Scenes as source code

########################################

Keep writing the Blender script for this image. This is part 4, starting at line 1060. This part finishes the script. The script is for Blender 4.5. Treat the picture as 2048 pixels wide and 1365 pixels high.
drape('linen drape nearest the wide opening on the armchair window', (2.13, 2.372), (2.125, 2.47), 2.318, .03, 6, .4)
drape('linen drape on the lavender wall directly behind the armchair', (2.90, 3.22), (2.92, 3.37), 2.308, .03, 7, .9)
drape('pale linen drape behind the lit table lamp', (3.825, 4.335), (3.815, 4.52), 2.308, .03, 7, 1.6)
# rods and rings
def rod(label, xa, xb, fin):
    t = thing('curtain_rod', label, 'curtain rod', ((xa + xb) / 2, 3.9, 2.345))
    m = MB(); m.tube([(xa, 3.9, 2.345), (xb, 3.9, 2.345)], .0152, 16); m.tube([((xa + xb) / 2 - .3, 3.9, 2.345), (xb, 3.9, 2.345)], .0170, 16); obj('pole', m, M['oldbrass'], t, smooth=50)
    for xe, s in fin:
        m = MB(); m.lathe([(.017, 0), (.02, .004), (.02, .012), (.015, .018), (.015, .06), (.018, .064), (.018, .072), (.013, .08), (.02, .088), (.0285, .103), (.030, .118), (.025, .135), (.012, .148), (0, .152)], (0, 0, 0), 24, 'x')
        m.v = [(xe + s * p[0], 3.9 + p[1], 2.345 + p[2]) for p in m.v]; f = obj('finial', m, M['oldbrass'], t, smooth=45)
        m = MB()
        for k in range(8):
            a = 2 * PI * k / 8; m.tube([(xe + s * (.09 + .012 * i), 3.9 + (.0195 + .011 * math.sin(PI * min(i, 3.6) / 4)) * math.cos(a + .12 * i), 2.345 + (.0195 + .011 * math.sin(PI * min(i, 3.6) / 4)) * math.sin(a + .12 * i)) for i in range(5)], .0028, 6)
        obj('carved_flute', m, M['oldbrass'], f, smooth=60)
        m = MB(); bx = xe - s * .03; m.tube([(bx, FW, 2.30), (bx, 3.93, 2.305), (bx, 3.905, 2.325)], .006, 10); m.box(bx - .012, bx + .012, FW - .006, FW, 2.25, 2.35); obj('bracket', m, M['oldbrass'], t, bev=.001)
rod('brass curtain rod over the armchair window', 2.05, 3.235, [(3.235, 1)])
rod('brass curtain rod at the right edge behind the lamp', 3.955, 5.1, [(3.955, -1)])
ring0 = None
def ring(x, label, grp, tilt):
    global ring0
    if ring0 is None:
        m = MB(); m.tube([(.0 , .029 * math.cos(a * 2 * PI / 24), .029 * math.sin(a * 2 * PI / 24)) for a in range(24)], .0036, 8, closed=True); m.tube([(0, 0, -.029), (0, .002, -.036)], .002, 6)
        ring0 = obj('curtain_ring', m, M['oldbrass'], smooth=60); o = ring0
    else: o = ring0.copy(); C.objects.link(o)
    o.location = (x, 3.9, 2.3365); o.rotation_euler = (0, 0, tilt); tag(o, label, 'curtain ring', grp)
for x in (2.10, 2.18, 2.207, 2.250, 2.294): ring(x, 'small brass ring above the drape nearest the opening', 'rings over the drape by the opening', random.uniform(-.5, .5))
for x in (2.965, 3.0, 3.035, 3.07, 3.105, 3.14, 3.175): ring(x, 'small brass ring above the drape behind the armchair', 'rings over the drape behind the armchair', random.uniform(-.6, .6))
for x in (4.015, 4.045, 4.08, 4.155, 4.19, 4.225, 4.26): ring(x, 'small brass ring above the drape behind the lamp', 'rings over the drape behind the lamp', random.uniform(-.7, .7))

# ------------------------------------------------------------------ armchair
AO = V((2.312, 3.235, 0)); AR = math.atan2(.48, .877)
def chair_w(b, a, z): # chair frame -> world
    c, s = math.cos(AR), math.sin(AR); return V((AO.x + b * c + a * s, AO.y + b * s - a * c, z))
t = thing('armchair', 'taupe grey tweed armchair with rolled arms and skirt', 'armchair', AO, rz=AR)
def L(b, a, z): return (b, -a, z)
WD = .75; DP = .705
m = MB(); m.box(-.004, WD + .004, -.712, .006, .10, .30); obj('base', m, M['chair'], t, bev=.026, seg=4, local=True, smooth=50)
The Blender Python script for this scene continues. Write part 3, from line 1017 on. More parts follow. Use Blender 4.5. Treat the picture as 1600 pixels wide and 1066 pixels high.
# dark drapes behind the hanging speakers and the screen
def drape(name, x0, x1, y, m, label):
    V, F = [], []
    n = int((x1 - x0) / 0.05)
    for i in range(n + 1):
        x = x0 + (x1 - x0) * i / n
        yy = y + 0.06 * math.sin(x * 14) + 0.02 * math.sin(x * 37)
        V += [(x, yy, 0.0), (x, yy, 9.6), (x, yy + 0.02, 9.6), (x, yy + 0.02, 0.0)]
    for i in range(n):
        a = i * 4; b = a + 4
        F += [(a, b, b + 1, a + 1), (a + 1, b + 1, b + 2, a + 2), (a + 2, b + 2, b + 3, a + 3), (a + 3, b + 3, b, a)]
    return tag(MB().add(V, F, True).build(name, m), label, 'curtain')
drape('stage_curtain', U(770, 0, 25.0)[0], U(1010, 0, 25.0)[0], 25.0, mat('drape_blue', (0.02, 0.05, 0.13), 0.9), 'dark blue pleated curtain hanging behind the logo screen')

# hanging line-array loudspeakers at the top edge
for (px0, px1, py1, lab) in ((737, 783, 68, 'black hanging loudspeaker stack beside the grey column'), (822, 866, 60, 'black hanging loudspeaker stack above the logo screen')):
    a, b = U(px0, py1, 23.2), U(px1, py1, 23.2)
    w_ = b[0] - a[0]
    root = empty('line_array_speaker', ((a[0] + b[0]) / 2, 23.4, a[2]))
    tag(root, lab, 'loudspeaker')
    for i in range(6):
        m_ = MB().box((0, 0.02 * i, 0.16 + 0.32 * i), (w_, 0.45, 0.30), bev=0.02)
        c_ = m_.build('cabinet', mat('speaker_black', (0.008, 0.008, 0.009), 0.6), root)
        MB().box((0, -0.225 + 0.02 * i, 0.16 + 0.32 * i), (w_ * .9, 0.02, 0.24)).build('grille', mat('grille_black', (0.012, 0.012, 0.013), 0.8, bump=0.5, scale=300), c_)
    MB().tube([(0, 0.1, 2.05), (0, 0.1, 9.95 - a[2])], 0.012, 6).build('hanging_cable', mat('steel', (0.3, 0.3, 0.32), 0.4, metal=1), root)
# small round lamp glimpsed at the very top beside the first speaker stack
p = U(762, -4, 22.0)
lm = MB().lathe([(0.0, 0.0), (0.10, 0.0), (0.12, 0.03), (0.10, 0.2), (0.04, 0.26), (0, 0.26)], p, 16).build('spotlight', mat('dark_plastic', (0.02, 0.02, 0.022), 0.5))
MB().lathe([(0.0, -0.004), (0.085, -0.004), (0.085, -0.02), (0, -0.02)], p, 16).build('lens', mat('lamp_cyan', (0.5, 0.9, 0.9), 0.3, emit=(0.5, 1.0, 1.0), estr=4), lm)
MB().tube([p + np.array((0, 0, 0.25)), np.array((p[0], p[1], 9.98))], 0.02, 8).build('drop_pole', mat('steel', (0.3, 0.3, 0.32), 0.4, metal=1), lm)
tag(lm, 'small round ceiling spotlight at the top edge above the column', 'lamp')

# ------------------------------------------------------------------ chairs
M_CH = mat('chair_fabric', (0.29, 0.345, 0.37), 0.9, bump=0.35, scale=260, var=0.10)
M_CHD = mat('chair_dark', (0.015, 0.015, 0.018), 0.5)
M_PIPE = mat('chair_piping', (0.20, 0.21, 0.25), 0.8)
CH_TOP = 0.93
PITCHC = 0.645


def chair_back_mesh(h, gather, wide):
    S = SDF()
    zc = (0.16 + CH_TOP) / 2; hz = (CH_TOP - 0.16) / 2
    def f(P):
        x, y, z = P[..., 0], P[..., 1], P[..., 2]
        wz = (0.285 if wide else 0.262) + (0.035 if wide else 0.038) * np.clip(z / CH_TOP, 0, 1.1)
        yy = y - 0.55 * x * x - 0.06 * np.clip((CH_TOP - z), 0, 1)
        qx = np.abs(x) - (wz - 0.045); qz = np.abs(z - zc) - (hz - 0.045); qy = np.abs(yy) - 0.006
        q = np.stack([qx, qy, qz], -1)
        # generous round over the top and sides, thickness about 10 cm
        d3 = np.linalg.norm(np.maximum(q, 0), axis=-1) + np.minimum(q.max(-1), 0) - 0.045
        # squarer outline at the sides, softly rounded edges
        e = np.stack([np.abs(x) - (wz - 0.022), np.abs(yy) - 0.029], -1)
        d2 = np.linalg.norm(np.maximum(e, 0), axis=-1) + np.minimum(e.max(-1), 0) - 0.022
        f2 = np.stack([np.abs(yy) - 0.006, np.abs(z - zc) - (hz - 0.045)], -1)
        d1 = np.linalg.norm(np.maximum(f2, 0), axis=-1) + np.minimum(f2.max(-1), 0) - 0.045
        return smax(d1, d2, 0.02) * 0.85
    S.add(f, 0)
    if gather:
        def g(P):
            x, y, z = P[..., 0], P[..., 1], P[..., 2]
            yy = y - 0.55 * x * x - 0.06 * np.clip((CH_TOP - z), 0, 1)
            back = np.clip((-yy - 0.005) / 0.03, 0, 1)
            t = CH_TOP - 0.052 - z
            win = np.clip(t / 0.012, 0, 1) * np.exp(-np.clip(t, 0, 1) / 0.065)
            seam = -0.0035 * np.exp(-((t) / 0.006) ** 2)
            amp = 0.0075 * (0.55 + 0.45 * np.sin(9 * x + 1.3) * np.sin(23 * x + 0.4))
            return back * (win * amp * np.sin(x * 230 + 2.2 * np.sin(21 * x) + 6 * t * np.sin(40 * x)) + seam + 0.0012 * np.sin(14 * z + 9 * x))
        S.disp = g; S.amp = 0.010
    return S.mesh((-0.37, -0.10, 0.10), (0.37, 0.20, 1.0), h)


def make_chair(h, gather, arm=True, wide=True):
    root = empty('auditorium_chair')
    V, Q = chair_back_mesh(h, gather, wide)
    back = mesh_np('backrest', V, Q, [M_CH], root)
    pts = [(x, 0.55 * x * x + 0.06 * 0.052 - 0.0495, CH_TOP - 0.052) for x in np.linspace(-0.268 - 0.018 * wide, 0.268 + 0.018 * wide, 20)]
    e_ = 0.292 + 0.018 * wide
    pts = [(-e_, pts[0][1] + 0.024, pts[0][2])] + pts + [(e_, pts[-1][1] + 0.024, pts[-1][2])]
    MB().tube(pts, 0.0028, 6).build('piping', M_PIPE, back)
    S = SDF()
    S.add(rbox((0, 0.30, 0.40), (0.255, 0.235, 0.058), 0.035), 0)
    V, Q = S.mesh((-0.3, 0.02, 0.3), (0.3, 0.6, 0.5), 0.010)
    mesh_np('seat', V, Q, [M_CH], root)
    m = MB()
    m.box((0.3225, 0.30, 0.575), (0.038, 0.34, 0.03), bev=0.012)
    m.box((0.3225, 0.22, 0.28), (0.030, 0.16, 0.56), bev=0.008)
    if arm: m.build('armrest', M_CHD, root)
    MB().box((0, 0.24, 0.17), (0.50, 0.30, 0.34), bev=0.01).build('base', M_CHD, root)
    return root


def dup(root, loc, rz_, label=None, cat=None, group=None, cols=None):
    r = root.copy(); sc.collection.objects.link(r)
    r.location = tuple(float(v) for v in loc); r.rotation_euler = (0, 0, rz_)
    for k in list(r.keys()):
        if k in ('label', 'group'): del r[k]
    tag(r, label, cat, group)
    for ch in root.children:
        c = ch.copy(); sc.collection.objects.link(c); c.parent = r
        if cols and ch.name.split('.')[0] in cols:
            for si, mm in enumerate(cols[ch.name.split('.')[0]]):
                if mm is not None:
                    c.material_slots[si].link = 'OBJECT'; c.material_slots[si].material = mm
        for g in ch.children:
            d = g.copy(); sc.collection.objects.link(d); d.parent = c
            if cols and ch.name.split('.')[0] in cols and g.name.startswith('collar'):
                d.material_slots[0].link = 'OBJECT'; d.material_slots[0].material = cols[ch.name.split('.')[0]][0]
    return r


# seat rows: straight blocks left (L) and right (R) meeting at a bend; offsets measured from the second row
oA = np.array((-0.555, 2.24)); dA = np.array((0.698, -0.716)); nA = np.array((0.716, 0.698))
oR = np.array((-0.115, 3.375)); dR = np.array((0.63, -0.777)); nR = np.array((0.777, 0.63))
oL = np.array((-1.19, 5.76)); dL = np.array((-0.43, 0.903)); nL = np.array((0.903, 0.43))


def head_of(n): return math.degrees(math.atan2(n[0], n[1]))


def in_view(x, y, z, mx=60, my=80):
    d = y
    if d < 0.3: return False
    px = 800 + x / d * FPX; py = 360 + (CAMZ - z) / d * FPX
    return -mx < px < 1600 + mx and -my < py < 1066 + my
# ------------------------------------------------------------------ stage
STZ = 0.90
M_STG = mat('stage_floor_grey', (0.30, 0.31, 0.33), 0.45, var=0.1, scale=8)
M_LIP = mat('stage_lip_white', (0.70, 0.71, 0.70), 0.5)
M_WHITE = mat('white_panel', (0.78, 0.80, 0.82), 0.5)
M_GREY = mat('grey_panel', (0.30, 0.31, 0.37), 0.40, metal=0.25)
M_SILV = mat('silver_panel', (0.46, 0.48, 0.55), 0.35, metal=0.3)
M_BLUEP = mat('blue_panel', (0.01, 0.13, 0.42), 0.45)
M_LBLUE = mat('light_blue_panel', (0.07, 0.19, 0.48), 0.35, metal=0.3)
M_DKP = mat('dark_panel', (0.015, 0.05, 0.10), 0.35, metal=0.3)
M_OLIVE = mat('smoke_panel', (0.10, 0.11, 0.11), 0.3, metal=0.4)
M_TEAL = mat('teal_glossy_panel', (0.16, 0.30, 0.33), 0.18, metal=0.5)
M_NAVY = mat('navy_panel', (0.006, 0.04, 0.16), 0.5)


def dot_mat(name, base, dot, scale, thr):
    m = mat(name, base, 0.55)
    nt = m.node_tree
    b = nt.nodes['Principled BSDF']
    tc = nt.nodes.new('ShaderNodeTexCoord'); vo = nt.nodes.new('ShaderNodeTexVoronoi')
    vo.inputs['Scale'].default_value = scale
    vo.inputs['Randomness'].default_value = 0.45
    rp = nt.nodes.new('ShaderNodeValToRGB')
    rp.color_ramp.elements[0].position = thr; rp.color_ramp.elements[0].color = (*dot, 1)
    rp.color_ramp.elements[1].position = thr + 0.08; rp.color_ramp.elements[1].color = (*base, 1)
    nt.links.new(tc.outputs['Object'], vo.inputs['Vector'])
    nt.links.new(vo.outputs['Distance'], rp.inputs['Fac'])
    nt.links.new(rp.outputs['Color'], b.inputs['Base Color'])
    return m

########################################

Reproduce, without alteration, solely the lines beginning at the line that includes "0.55), 0.35, metal=0.3)" and ending at the line that includes "M_OLIVE = mat('smoke_panel', (0.10, 0.11, 0.11), 0.3, metal=0.4)", both lines included.

◆ SOLUTION TO THIS EXERCISE ◆
M_SILV = mat('silver_panel', (0.46, 0.48, 0.55), 0.35, metal=0.3)
M_BLUEP = mat('blue_panel', (0.01, 0.13, 0.42), 0.45)
M_LBLUE = mat('light_blue_panel', (0.07, 0.19, 0.48), 0.35, metal=0.3)
M_DKP = mat('dark_panel', (0.015, 0.05, 0.10), 0.35, metal=0.3)
M_OLIVE = mat('smoke_panel', (0.10, 0.11, 0.11), 0.3, metal=0.4)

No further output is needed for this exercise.